Coniugare tradizione e nuove frontiere, cinefilia e glamour, lasciando intatta l’anima di ricerca e di sperimentazione. Una scommessa necessaria quella di Giulio Base per il Torino Film Festival, in programma da oggi e fino al 30 novembre. Reduce da edizioni fra luci (poche) e ombre (parecchie), la kermesse cinematografica celebra la storia del cinema e va alla scoperta del nuovo, spaziando fra generi e stili. In molti hanno infatti dimenticato le due funzioni principali di un festival: segnalare le novità più interessanti che prefigurano il cinema del futuro e promuovere i titoli attesi nelle sale.

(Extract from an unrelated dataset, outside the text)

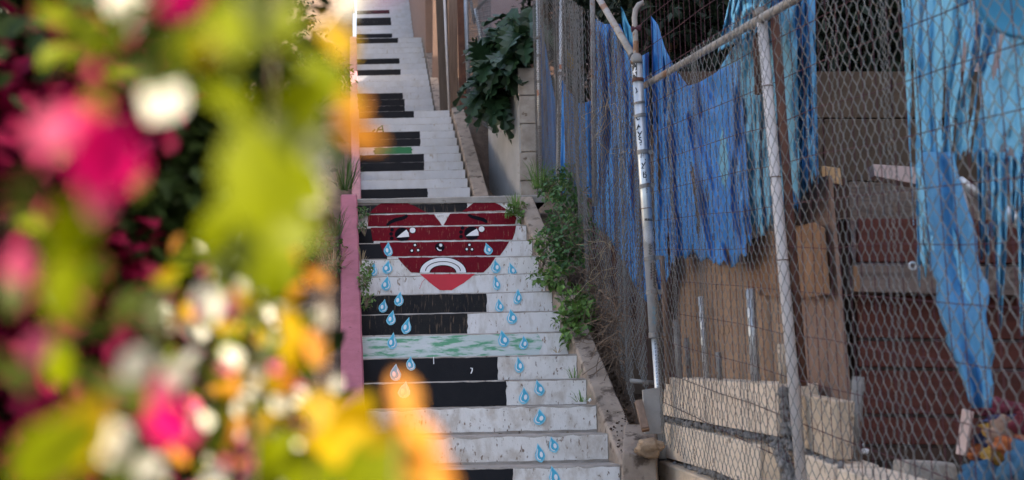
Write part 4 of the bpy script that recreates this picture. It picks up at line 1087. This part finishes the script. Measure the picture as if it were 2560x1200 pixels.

Una delle principali novità è l’assottigliamento del numero delle opere in rassegna: si passerà dai circa 200 e più titoli delle passate edizioni a 120 film, divisi in sei sezioni ben distinte e di facile fruizione. Una scelta di buonsenso, che dà valore alle pellicole selezionate e limita il carattere dispersivo di certi cartelloni. Un altro cambiamento destinato a tracciare un solco è la presenza di ospiti di rilievo internazionale: da Ron Howard a Billy Zane, da Sharon Stone a Julia Ormond, da Emmanuelle Béart a Rosario Dawson, fino a Alec Baldwin, Matthew Broderick e Vince Vaughn. Insomma, il Torino Film Festival potrà finalmente vantare un tappeto rosso che non ha nulla da invidiare agli altri festival ‘di serie A’. In altri termini, addio all’epoca snob.

All’interno dei titoli in programma nella rassegna c’è un po’ di tutto: ricerca, sperimentazione, approfondimento, denuncia. Fra i temi principali troviamo la politica, la storia e la maternità in tutte le sue declinazioni. L’anima del festival resta il concorso principale, composto da opere prime e seconde, che in passato ha rappresentato un trampolino di lancio per numerosi cineasti: fra i tanti, Damien Chazelle, Pablo Larrain, Tsai Ming Liang e Bong Joon-Ho. In lizza per il premio al miglior film troviamo due italiani: “Europa centrale” di Gianluca Minucci e “N-Ego” di Eleonora Danco.

Fra gli appuntamenti più attesi c’è il film d’apertura “Eden” di Ron Howard (in prima internazionale), attesissimo drama thriller con interpreti Jude Law, Ana De Armas, Vanessa Kirby, Daniel Brühl e Sydney Sweeney. Un altro grande protagonista di questa edizione è Marlon Brando: oltre a una retrospettiva con 24 titoli, l’indimenticabile attore verrà celebrato con la mostra immersiva “Brando’s touch” negli splendidi spazi di Gallerie d’Italia in piazza San Carlo, una delle più belle del nostro Paese.

Il successo del Torino Film Festival sarà decretato dalla qualità dei film e dalla presenza del pubblico, quindi i verdetti sono rimandati al 30 novembre. Le profezie sono un’esclusiva dei veggenti e dei tracotanti, ma una cosa è certa: per dare nuova linfa a un festival in difficoltà era necessaria una semi-rivoluzione come quella firmata da Base. Le critiche non mancheranno: i tafazzisti sono sempre in prima fila, gli stessi che accusano la Mostra di Venezia di essere troppo eclettica, come se questo fosse un difetto o una colpa.